Especially at this time a view of the Hudson River from the car window of a flying train is one not soon to be forgotten. The vast landscape, the big ice houses hard at work saving and gathering in the huge crystal blocks, and last but not least the scudding yachts dotting the surface of the broad frozen river form only part of an ever attractive picture over two hundred miles in length, and from three to twenty in width.

The ice-yacht is made of two transverse beams of wood arranged like a cross, resting flat on steel runners. A sail and rudder complete the outfit, and when the wind strikes the canvas the machine fairly flies. A mile a minute is nothing unusual as to speed, and so it leaves the ordinary methods of running and racing far in the wake and badly distanced. We observed that the man who navigated the craft did not stand, or sit up, but lay perfectly flat on the wooden beam that held mast, sail and rudder. As we looked, we got to thinking of two other transverse beams on which Christ died, and on which we are told by the Bible to stretch ourselves.

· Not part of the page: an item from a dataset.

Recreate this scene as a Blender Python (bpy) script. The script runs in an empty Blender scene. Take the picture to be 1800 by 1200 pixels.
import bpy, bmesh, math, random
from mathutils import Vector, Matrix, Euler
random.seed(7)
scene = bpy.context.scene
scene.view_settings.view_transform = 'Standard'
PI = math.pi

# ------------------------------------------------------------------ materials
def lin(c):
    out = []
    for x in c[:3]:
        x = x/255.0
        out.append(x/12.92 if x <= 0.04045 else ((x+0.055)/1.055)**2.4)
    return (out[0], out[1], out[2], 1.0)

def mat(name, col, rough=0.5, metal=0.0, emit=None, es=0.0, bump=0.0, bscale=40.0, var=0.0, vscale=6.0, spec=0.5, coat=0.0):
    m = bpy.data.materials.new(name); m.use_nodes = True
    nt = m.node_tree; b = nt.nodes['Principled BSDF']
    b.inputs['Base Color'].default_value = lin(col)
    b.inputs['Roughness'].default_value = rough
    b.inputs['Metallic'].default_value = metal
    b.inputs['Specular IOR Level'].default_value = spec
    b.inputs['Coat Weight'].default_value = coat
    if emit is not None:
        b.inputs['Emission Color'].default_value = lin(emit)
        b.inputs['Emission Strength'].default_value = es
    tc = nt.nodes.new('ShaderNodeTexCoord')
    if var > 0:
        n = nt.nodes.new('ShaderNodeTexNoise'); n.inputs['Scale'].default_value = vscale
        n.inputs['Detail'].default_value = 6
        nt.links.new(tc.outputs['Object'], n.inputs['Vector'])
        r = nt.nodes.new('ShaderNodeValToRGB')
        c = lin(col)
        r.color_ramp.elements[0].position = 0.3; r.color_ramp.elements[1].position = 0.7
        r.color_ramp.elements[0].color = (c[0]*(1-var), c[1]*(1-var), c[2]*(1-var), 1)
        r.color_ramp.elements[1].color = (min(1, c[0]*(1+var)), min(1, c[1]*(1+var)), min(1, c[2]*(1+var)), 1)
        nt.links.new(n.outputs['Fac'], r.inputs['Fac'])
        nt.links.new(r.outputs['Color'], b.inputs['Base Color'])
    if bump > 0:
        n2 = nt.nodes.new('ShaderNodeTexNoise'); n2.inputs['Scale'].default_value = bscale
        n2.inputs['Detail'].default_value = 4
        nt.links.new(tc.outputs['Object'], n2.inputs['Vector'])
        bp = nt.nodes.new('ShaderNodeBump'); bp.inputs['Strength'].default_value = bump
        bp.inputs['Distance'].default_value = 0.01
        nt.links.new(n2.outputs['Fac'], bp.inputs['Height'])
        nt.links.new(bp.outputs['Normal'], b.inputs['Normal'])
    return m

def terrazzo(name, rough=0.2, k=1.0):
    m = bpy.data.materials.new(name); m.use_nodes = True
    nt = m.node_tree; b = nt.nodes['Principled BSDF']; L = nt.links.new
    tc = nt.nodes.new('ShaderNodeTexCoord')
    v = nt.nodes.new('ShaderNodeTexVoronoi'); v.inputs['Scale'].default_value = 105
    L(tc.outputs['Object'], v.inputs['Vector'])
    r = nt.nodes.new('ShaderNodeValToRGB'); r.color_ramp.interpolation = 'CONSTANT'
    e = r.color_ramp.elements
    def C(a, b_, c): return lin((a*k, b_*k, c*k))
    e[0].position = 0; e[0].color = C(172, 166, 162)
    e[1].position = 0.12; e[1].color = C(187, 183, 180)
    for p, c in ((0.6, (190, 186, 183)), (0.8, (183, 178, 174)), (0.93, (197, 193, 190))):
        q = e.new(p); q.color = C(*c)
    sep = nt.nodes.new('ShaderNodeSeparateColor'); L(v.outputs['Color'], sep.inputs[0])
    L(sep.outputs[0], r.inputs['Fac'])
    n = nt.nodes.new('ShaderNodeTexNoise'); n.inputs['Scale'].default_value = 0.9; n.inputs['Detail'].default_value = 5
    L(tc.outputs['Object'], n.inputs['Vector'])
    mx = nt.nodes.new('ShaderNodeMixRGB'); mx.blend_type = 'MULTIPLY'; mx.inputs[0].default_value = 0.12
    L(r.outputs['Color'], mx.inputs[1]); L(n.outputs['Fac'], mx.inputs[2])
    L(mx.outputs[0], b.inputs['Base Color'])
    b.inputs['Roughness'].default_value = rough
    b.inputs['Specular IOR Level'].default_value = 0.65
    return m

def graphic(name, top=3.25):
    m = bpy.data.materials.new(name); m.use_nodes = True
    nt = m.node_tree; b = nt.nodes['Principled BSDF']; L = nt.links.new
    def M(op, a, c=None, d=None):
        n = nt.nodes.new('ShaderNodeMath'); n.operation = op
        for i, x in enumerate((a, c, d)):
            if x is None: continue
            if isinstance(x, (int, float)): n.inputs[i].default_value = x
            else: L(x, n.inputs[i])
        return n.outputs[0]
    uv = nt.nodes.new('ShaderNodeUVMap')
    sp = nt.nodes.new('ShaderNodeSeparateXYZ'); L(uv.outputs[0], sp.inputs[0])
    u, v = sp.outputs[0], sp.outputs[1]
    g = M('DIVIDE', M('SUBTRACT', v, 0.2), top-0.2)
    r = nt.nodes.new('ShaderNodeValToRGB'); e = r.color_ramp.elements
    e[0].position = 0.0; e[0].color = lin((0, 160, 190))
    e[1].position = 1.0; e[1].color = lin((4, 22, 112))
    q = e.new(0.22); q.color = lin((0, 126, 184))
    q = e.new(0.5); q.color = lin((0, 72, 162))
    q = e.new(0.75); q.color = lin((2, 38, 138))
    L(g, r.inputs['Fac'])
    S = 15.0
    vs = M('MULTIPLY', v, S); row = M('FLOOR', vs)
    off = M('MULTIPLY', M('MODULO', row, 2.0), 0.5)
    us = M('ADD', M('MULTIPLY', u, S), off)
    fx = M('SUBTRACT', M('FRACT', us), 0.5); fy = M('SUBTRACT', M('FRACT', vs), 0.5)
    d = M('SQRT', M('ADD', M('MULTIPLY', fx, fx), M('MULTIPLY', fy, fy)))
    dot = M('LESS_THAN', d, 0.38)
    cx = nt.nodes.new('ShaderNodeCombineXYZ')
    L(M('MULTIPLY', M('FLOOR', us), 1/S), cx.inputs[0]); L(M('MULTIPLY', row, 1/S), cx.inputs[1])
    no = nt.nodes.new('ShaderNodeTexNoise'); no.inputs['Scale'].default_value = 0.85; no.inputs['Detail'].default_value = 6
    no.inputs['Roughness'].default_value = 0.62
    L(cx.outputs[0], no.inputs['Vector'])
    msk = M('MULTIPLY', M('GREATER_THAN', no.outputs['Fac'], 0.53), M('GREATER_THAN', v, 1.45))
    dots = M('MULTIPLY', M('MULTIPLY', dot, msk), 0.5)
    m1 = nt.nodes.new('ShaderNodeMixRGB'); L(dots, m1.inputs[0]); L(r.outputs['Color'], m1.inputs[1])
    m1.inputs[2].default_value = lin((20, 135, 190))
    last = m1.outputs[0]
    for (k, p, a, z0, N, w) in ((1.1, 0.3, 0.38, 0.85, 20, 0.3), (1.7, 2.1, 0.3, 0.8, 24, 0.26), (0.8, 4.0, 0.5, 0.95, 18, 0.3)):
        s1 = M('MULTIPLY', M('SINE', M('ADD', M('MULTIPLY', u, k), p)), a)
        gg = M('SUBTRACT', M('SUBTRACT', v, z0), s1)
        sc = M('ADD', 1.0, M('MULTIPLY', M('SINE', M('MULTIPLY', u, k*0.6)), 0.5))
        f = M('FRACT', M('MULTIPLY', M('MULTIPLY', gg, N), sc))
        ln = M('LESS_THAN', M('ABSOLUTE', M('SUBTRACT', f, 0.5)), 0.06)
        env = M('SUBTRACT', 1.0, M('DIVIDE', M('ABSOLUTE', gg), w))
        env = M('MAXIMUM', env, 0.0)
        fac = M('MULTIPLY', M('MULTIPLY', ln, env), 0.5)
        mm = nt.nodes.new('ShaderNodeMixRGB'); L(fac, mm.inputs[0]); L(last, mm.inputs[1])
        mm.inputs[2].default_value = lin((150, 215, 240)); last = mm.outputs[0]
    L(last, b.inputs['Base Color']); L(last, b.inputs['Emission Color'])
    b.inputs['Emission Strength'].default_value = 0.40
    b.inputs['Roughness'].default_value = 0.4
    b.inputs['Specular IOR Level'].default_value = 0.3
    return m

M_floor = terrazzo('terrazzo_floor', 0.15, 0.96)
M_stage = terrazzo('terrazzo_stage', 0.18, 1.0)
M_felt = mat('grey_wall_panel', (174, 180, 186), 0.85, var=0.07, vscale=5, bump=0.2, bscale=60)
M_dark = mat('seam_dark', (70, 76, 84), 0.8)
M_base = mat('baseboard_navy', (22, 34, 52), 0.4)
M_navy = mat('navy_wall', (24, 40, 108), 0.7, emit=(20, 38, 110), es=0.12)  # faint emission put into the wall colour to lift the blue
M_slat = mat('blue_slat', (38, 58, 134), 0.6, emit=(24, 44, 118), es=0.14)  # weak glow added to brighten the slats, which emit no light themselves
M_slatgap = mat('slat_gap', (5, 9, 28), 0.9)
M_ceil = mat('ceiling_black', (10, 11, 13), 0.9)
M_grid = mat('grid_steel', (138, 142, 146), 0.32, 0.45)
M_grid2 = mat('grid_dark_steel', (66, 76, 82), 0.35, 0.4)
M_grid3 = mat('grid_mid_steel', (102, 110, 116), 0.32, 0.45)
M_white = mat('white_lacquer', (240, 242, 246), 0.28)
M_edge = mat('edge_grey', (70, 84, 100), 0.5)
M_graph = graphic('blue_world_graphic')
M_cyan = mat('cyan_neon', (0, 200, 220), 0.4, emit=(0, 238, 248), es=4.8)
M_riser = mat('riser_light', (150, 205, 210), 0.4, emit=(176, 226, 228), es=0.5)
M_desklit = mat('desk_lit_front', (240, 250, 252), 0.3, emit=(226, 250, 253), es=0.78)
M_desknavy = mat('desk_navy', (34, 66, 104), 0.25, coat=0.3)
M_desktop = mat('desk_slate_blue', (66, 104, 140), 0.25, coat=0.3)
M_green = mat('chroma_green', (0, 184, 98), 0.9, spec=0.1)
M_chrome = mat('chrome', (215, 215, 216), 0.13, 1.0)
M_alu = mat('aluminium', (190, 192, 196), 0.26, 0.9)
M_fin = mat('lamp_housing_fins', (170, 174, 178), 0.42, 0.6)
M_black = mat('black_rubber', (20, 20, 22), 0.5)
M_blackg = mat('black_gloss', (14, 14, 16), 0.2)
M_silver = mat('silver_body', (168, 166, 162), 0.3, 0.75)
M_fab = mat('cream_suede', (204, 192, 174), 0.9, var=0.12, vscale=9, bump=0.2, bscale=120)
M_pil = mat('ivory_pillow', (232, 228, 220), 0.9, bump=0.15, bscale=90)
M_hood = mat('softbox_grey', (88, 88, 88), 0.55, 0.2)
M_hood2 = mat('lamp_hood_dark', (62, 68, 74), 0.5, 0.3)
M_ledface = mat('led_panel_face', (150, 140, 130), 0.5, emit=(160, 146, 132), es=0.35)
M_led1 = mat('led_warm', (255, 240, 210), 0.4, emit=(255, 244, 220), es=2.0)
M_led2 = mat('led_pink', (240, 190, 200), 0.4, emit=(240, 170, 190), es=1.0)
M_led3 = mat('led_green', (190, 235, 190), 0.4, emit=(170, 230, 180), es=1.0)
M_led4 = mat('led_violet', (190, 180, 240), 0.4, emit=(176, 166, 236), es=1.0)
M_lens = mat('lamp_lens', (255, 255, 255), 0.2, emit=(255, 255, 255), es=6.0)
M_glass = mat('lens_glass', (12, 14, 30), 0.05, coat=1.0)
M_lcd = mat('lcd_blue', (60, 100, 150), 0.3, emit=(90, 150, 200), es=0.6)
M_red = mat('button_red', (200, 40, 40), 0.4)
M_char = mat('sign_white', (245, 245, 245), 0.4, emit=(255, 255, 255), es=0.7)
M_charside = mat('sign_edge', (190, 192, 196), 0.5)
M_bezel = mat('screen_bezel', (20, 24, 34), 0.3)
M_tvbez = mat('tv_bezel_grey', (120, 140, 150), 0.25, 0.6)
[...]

We have tried it, and seen others do the same, and known from experience and observation that if we do so, and hoist the sail of faith and prayer, God will send such a breath or wind from heaven in the form of the Spirit, that we will not only haste in the race for heaven, but outsail and outstrip everything sent after us by earth and hell, and finally win by a million leagues of grace, sweep into the port of glory and take the everlasting prize.

But the ice yacht that had preached a sermon to me on the Hudson as it swept past, flung back a closing exhortation or warning, You must have your sail hoisted, and keep yourself prostrate on the wood.

And I said, Bless God, I will do so. Living Illustrations By B. Carradine.